Saints' air show stops Chargers in London
SAINTS 37, CHARGERS 32
Saints' Brees passes for 339 yards as New Orleans holds off San Diego, 37-32.
Reporting from London — Any uninitiated Briton catching the New Orleans Saints' 37-32 victory over the San Diego Chargers on Sunday evening might've deduced this NFL thingamajig from over there can prove rather vivid after all.
It can come down to a strapping sort such as Philip Rivers heaving a weirdly shaped "football" 65 yards through Wembley Stadium air into an end zone teeming with four receivers and eight defenders as the clock strikes 0:00.
It can feature a team such as San Diego trailing 37-20 with 14:49 left but pulling off this delightful little gizmo called an "onside kick" and later standing only 27 yards from tying the score just after this really bizarre concoction called a "two-minute warning."
It can hinge somewhat on an interception by San Diego's Eric Weddle with 5:39 left that looks ominous for New Orleans until that referee over there does this absolutely peculiar thing and goes over to watch the play again on TV, realizing there's no interception after all!
And far from the slapstick muddle of the New York Giants' 13-10 win over the Miami Dolphins in the rain and slop of 2007, it can showcase "amazing athletes making amazing plays," as Chargers defensive end Luis Castillo raved.
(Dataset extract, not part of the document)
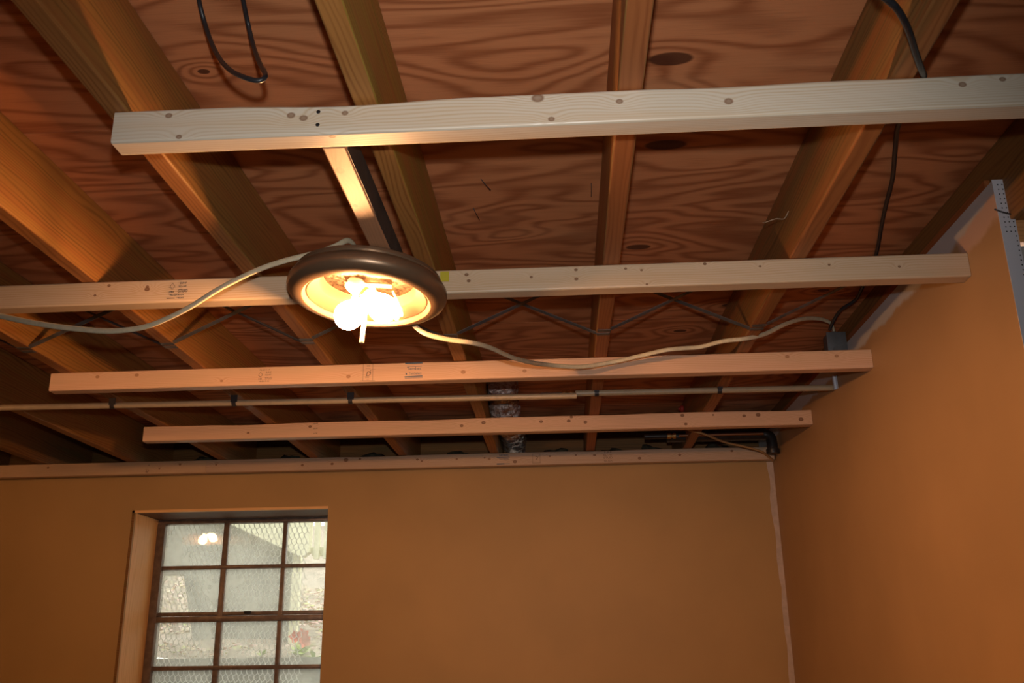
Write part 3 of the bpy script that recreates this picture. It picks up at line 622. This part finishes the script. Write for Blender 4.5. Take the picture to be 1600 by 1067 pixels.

Those athletes included the Saints' Drew Brees, who minced his former team for 339 yards passing and three touchdowns, and San Diego's LaDainian Tomlinson, who rushed for 105 yards and caught five passes for 65. In all, receivers caught 680 yards worth of passes, and the NFL made a gaudy second foray into London.
Even as neither the rain nor the streaker from 2007 showed up, some oddities did prevail.
A public-address announcer in the Queen's Park Tube station gave train instructions to those attending "the Yankee game." A line near the stadium stretched out onto the sidewalk -- from the counter at a Kentucky Fried Chicken. A game by the mighty NFL went dwarfed in town by a soccer event, that being Chelsea 0, Liverpool 1 (the home club always referenced first in England).
Then, also abnormally, an NFL regular-season game played to the kind of stirring noise that seems to echo naturally through Wembley, where the 83,226 sellout of 2008 outnumbered the 81,176 sellout of 2007.
The Saints' home game 4,626 miles from home "felt like a home game, but you know, it probably had even more of a playoff feel to it," said New Orleans mainstay Deuce McAllister, who in Reggie Bush's absence rushed for 55 yards and caught passes for 30.